Remarketing aka retargeting is a promotional technique in which the targeted ads are served to the people, who have already visited or interacted with your business. Whenever a user visits a website, a javascript tag (known as a pixel) sticks to the web browser in the form of a cookie.
And whenever you run a remarketing campaign, the ad reaches your previous audiences with the help of that cookie. It’s easier to convince the users, who have already visited your website. So the conversion rate from remarketing campaigns is usually impressive.
Although remarketing works for all kinds of websites, it usually serves the best with the eCommerce ones. This technique comes in handy to recover abandoned carts. It allows advertisers to redisplay the products, which users added to the cart but left the website without purchasing.
Remarketing and Retargeting often appear in digital marketing. And they are used interchangeably on time and often. But looking from a close perspective, they are technically different.
Retargeting
Retargeting = Re + Targeting, which means targeting again. With this advertising strategy, you can target your previous audiences again. This technique is all about targeting the audiences, who have already visited your website.
It allows the promotion of your product, which users visited but left the site without completing the sale. So retargeting is a useful tool to bring the lost audiences to the purchase lane.
Remarketing
Remarketing = Re + Marketing, which means marketing again. The process involves marketing the business again to the same audiences but this time the product or approach or both will be different.
An example of remarketing would be sending emails and newsletters. Websites collect users’ email addresses in one form or another. They then use such emails to send promotional emails to advertise their products. The audience is the same here but the advertising approach is different.

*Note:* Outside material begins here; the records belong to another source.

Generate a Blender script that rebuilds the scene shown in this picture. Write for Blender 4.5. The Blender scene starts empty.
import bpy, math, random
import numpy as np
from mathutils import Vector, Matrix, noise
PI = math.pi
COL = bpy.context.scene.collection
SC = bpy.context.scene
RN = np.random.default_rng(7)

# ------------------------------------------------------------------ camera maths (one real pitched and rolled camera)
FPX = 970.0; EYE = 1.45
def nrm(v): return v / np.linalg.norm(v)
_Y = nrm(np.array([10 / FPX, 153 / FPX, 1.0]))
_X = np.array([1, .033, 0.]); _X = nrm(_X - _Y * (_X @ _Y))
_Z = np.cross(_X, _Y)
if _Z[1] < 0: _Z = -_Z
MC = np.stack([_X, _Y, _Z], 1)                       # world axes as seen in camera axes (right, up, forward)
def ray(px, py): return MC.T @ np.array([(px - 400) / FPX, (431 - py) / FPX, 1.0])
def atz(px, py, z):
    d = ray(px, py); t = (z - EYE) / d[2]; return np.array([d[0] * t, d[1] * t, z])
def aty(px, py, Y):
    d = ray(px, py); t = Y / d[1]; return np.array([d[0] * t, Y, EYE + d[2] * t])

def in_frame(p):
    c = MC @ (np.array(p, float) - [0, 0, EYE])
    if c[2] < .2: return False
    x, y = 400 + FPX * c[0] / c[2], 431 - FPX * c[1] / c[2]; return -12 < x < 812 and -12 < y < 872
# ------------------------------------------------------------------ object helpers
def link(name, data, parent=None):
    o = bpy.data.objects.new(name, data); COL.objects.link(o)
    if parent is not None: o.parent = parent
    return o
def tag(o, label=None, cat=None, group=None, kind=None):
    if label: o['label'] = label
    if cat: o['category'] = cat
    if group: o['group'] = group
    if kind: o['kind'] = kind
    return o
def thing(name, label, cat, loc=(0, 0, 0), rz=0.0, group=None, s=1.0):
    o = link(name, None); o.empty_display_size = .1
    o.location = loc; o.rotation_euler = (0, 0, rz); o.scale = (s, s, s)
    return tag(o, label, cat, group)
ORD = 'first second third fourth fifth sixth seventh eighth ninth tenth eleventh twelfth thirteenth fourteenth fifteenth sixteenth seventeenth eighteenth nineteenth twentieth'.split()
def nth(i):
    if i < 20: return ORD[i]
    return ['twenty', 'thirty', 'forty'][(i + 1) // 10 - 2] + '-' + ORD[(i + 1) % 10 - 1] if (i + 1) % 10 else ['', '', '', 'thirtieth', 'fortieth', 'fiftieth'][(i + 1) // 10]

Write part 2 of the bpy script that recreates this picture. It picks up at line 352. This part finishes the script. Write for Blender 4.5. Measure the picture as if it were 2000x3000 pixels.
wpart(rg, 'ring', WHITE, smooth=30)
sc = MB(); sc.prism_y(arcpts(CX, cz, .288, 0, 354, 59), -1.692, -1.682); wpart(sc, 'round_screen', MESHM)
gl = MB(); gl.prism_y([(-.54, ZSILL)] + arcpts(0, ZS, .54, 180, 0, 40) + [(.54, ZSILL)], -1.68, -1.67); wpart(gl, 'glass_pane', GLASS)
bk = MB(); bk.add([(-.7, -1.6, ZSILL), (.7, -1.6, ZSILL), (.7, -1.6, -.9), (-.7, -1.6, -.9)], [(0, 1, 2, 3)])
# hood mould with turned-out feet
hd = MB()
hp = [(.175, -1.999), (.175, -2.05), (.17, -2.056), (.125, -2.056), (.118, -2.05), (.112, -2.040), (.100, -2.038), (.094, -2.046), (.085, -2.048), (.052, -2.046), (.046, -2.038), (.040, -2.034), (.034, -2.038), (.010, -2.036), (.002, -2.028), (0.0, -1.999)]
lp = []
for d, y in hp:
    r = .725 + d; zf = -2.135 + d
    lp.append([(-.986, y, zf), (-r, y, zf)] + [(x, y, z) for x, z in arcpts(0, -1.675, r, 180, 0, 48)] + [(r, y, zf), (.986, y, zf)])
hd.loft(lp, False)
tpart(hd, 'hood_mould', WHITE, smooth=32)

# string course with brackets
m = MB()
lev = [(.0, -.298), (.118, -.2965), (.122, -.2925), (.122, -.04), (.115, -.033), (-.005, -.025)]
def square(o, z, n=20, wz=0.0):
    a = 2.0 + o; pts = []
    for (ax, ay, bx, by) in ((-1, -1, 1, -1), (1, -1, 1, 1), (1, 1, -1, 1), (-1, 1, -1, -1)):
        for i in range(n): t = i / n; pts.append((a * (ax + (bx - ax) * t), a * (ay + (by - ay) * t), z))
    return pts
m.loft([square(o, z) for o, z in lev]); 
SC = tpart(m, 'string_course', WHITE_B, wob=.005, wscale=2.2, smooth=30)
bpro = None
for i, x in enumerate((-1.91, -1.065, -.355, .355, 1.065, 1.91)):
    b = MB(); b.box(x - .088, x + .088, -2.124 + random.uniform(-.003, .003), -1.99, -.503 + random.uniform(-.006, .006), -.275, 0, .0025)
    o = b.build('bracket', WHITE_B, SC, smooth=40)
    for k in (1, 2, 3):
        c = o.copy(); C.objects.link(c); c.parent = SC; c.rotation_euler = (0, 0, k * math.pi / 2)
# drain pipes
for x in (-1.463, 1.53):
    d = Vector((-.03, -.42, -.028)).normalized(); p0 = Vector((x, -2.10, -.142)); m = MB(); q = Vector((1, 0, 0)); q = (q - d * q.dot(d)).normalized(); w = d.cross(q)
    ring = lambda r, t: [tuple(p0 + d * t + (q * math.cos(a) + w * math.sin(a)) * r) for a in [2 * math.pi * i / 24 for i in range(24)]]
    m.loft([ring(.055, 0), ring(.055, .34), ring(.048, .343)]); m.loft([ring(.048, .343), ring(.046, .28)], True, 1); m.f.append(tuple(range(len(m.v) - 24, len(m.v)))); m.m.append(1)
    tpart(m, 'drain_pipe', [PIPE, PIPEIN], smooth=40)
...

The AdWords optimized list is generated by AdWords machine learning based on the types of conversions seen in your account, and Google then attempts to group similar conversions together so you may target them in an audience list. This list is defined as a consolidated audience compiled from several data sources. Adding audience lists to a large number of ad groups and then analyzing the data on a separate level may appear intimidating to some marketers.